Maja Bjeloš, a researcher at the Belgrade Center for Security Policy (BCSP), says for EWB that pro-government media were consciously contributing to building and nurturing the cult of the current Serbian president as protector and savior of Serbs and “Serbian shrines” in the former Yugoslavia.

“The mere glorification of the president and his personal “Kosovo battle” clearly indicates the absence of social dialogue on Kosovo and the fact that dialogue on important political and social issues is not conducted through the republican assembly,” Bjeloš explains.

According to her, through the media, the government in Serbia also wants to normalize the unconstitutional conduct of the president – that is, one person (independent body) makes all decisions in the state and asks about foreign and domestic policy – which indicates the degree of authoritarianism and capture of state bodies and institutions, but also societies on one topic.

Dušan Milenković, President of the Steering Board of the Center for Social Dialogue and Regional Initiatives (CDDRI), states for EWB that Vučić has completely taken over the resolution of the Kosovo issue for himself but notes that the fact that most media are under the control regime.

“That is why they usually place an identical narrative on issues that are important to the regime.
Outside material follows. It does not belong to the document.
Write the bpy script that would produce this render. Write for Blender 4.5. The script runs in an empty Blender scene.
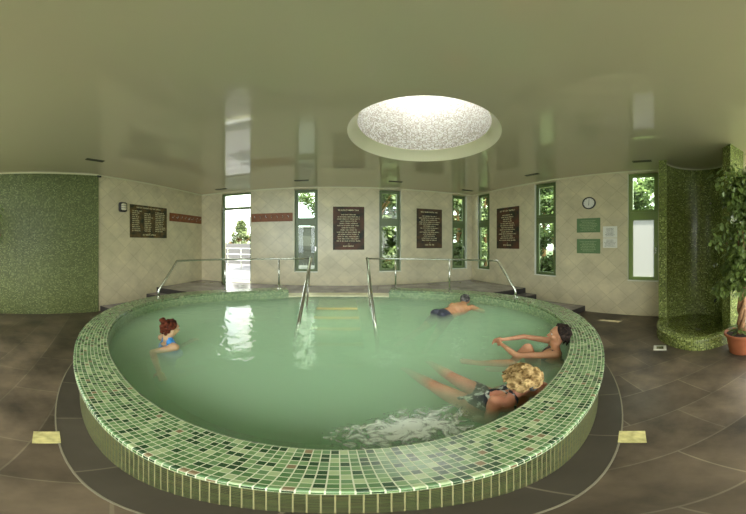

As for the way in which they represent his participation, in 2019, CDDRI identified two narratives that are placed by parts of the regime – one is rational and he always goes with Vučić. The fight for Serbia fits into a rational narrative, assumes a difficult position in which Serbia finds itself in this process, and announces difficult compromises. The second narrative is emotional, placed by other regime officials together with certain tabloids “, Milenković explains

He adds that the reality of the negotiations is much less dramatic than it is presented, due to the fact that many demands towards Serbia have been known for a long time, and the dialogue has been dead in the last year or two.

Is the EU blackmailing Serbia?

In its research, the Center for Contemporary Politics estimates that the media notice that Serbia is facing pressure and blackmail from the West when it comes to resolving the Kosovo problem.

“This narrative mostly comes from the President of Serbia himself, when the pro-government media portray him as someone who successfully resists all pressures and wins in rounds of dialogue as in martial arts matches,” the CSP analysis states.

Bjeloš points out that the officials want to create an image in the public about the threat of Serbia from an external factor that works against national interests.

She adds that the current government in Serbia wants to show the citizens that it is a difficult negotiator on the issue of Kosovo and to prove itself as a patriotic government that will not “betray Kosovo”, i.e do something that most citizens do not want.

“In that context, the role of the President of Serbia is especially important, who tries to prove to the citizens that he works to defend national interests and make key decisions in impossible conditions, which creates the expectation that citizens should support him and be in solidarity with him instead of condemning him. They reconsider his decisions, that is, to hold the government and the president accountable for the decisions they make,” says the BCSP researcher.

Citizens disappointed in the dialogue

The citizens of Serbia are mostly informed about the dialogue between Belgrade and Pristina, but also about the situation in Kosovo, through television, public service, but also a few pro-government media, which, according to our interlocutor, speaks of the government’s power to shape citizens’ attitudes.

According to Bjeloš, after almost ten years of negotiations, many researches show that more than half of the citizens of Serbia are not familiar with the content of the dialogue.

“Apart from the huge ignorance about the dialogue process, there is also confusion regarding the expected goals and outcomes of the dialogue. The BCSP survey from October 2020 indicates the existence of conflicting opinions about Kosovo and dialogue among the citizens of Serbia, ie that the citizens want Kosovo to remain part of Serbia, but it is unacceptable that Kosovo Albanians have a more significant role in public life; then they support the dialogue process even though they do not know what the goal of the authorities in Belgrade is in the negotiations with Pristina, and at the same time they do not feel any benefit from it and think that the dialogue has not changed anything in mutual relations “, says Maja Bjeloš.

She concludes that all this results in an increase in disappointed citizens in a dialogue process that serves the elites more instead of contributing to the improvement of relations between Serbs and Albanians.

The research also presents the biggest “peaks” – the days when the media reported the most on the EU. This analysis can provide insights into which topics contribute the most to media coverage on the EU. Also, key topics were presented and analyzed, such as the EU facilitated dialogue between Belgrade and Pristina, the European Commission 2020 Report on Serbia, the Summit in Zagreb, and how the media reported them, and what narratives the media created.

“Analyzing media coverage of the European Union is extremely important, bearing in mind that Serbia’s EU accession is one of the most important proclaimed strategic goals of Serbia in recent decades, taking into consideration the lack of support for this process and that the scepticism about its success has reached worrying proportions,” it is stated in research.